On Sep 16, 2015, at 10:02 PM, David Mason <dma...@ryerson.ca> wrote:
> 
> On 16 September 2015 at 21:56, Steve Stefanovich <s...@stef.rs> wrote:
> ‎Isn't the main annoyance the need to commit two times, one in nested 
> checkout and one in the 'root' repo, and to try to keep timeline order in 
> both?
> 
> How do you guys manage that - prevent committing/cloning to root and always 
> use sub-repos?
> 
> There's only one commit, in the sub-repo, unless I change something in the 
> root repo, but that's pretty rare for me.
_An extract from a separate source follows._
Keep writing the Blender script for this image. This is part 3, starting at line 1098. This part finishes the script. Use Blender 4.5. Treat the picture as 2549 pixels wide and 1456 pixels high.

My use of nested repos is similar: the nested one is rarely-modified, so the 
problem doesn’t affect me.

From my reading of the Git book section previously linked, it looks like this 
is a mostly manual operation in Git, too, though it has optional flags that can 
make it do nested commits and such.  

I can see cases where you might *want* it to be manual, as when the submodule 
is an external dependency, and you want to “pin” your project to a particular 
version.  

But in other cases, it would be nice if a commit or update at the root did the 
same for all submodules, recursively, every time.  It would be analogous to the 
current autosync setting: sometimes you want it, sometimes you don’t.